Mes souvenirs les plus forts de cinéma : une minuscule pièce. L’écran est abimé mais dispose d’un son de qualité. J’ai pour la première fois la direction, une télécommande. Je tourne très rapidement en rond. Je récite, j’apprends par cœur les dialogues, chorégraphies, mouvements, chansons, coups. Le film devient ma performance, je dois le connaître mieux que la veille, être en rythme, tenir la note. Je m’adresse aux personnages : « N’y va pas ! » « Trop tard Huck… ».
Le cinéma devient parfois mental, je fais tout sauf le regarder.

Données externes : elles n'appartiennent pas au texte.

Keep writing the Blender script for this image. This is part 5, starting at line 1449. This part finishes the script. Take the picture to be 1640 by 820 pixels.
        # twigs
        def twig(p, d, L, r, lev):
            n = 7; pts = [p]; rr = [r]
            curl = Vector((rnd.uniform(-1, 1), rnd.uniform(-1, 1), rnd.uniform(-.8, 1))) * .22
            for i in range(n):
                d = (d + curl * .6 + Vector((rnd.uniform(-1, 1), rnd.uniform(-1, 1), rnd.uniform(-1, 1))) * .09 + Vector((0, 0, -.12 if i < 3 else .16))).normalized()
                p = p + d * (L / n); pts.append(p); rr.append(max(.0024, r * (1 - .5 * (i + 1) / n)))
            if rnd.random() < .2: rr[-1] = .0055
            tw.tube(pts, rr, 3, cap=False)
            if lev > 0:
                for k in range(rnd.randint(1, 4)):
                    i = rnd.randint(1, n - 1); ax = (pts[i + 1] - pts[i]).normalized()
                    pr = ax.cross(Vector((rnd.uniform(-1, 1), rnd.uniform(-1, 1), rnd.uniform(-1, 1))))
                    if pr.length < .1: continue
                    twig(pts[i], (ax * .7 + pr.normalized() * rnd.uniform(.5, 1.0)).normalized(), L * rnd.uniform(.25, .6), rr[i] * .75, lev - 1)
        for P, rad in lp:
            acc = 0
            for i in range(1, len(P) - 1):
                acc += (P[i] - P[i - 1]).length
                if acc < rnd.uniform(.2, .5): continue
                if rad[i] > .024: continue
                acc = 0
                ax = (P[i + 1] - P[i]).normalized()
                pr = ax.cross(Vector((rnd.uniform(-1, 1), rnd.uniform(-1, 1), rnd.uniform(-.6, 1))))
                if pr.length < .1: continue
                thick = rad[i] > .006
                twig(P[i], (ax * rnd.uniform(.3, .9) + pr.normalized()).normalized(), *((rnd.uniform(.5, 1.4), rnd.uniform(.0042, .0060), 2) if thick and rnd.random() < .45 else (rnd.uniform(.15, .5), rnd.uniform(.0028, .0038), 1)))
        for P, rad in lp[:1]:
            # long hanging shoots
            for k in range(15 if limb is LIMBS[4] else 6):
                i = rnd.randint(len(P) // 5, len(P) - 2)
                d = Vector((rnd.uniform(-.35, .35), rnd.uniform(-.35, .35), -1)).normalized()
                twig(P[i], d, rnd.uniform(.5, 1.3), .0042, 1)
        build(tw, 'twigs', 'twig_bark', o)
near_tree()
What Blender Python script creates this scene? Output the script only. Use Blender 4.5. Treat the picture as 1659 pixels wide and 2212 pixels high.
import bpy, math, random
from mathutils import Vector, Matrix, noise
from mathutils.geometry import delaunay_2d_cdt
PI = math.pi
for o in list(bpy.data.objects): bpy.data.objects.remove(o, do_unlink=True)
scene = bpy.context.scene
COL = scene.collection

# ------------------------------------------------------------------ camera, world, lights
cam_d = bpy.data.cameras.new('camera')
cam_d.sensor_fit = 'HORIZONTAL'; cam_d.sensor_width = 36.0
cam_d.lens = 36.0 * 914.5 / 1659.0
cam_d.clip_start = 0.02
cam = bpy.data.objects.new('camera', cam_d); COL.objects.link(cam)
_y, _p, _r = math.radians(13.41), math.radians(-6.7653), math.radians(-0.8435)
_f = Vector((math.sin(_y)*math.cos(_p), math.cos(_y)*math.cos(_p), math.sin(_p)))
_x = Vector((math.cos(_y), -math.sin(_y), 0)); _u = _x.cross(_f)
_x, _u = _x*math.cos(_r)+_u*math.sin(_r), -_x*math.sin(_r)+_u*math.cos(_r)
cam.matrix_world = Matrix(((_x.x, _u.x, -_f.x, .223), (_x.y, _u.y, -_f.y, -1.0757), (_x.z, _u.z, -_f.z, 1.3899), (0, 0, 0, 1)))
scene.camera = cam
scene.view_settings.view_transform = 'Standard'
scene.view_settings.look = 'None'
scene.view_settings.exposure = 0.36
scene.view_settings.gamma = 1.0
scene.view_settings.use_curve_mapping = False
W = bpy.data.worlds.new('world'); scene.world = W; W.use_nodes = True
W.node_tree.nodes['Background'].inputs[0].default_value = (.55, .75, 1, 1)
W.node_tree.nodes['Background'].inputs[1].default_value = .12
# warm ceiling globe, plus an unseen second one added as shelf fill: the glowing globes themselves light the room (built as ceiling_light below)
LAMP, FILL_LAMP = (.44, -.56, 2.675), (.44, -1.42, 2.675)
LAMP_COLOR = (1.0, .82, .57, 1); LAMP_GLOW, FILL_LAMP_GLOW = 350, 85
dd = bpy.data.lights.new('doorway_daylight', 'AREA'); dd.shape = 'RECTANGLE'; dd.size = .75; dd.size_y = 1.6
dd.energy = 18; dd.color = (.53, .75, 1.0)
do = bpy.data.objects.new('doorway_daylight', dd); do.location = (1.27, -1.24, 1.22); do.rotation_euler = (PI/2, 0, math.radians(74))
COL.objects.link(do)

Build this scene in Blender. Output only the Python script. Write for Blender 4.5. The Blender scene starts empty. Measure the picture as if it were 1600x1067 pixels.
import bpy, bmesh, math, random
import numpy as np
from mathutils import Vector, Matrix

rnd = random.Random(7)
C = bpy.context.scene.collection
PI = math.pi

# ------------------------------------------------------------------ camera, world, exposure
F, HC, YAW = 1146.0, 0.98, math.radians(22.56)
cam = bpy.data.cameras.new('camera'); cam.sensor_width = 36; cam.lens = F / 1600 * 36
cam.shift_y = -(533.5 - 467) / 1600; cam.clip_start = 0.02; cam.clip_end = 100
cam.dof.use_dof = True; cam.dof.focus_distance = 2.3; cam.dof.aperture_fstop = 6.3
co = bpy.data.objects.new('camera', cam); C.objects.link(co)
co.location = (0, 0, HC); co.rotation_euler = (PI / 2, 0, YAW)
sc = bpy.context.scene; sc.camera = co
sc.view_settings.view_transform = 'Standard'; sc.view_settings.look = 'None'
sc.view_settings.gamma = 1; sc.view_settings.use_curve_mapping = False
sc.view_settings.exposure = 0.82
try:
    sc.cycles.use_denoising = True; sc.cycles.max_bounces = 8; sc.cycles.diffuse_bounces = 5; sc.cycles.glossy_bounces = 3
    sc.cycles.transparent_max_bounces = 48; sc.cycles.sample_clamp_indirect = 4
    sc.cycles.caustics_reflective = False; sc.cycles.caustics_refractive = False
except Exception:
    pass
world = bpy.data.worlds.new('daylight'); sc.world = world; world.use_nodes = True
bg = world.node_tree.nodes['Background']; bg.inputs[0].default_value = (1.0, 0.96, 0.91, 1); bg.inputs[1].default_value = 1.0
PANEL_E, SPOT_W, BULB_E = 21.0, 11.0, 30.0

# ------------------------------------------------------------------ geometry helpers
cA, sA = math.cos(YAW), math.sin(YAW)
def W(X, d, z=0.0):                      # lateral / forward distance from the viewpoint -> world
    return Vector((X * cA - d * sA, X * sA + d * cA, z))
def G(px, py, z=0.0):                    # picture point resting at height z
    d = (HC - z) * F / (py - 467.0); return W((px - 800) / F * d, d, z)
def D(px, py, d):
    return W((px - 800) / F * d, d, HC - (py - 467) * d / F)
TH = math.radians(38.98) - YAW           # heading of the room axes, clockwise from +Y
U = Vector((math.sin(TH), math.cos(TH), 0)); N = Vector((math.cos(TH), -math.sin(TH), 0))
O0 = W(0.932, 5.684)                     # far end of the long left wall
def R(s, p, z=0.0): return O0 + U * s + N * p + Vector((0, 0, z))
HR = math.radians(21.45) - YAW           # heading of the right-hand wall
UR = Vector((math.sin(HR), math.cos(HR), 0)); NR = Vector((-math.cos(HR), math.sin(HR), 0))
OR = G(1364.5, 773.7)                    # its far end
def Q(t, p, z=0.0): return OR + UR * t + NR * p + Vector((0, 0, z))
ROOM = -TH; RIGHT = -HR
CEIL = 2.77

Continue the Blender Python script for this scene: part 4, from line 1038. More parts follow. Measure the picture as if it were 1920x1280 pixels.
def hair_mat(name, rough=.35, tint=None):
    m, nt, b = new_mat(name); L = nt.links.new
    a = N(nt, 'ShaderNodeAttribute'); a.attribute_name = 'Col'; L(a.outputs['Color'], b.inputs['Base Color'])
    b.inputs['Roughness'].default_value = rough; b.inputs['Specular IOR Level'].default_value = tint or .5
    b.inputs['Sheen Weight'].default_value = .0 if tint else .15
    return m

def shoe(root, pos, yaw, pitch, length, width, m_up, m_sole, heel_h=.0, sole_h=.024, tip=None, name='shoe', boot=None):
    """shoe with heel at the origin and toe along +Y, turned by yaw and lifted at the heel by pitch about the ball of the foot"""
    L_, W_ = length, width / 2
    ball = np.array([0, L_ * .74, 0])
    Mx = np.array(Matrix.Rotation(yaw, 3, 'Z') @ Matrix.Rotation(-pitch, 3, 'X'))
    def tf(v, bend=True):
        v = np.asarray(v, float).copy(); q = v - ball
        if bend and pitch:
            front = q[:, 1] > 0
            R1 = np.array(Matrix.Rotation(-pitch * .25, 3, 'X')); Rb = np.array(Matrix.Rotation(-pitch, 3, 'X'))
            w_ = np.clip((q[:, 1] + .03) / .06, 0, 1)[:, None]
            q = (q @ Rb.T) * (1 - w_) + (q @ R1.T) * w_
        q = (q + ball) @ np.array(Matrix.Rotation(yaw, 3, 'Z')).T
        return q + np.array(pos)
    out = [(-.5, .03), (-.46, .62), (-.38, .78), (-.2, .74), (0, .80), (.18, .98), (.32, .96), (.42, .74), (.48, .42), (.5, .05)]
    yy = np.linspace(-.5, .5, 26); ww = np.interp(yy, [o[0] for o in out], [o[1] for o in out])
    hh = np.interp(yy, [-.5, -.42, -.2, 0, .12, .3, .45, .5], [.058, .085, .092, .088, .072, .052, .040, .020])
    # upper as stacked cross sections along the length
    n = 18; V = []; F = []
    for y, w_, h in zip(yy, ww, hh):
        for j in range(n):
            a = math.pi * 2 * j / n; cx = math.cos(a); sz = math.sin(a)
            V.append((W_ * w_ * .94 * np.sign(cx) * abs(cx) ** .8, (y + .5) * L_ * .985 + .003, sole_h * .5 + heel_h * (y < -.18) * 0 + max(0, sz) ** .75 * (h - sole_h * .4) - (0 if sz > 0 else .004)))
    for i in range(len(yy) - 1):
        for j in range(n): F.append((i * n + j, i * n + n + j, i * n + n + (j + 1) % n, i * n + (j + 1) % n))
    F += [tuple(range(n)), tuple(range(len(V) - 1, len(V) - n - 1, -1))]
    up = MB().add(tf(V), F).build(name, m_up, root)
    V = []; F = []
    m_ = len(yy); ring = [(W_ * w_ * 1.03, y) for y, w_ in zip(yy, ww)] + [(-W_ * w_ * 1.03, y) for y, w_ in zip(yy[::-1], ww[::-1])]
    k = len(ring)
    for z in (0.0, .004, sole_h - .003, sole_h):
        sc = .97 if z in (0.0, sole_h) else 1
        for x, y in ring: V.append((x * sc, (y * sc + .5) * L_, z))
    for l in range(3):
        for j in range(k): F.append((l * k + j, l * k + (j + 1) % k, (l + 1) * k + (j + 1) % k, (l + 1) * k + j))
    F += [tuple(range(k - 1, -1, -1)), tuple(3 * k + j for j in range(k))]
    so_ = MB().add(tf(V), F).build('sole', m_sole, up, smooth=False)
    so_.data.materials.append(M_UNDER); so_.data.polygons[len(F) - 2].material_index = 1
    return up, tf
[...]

Des premiers films que j’ai pu voir en salle, je ne garde que très peu de souvenirs. J’ai sûrement développé mon cerveau à devoir me répéter les films encore et encore pour les connaître et les aimer. Les salles en revanche sont encore très claires en moi. La plus importante reste celle du cinéma de l’Etoile, minuscule. Les rangées sont soigneusement organisées et la plupart des groupes chuchotent et s’amusent, le mien le premier, plutôt que de regarder.
Il vient assez tard, le premier film vu en salle qui me marque durement. Je me dis que c’est beau, que les acteurs font de grandes choses, que la violence de ce film me touche. Il me semble que pour la première fois, je réfléchis le film en tant qu’œuvre. Dans le gigantesque cinéma de mon adolescence, je suis perturbé par le bruit, je veux qu’il s’arrête.
J’ai besoin de le revoir. Depuis mon canapé, je trouve le film encore meilleur. Je suis toujours le même. Je revois, je récite.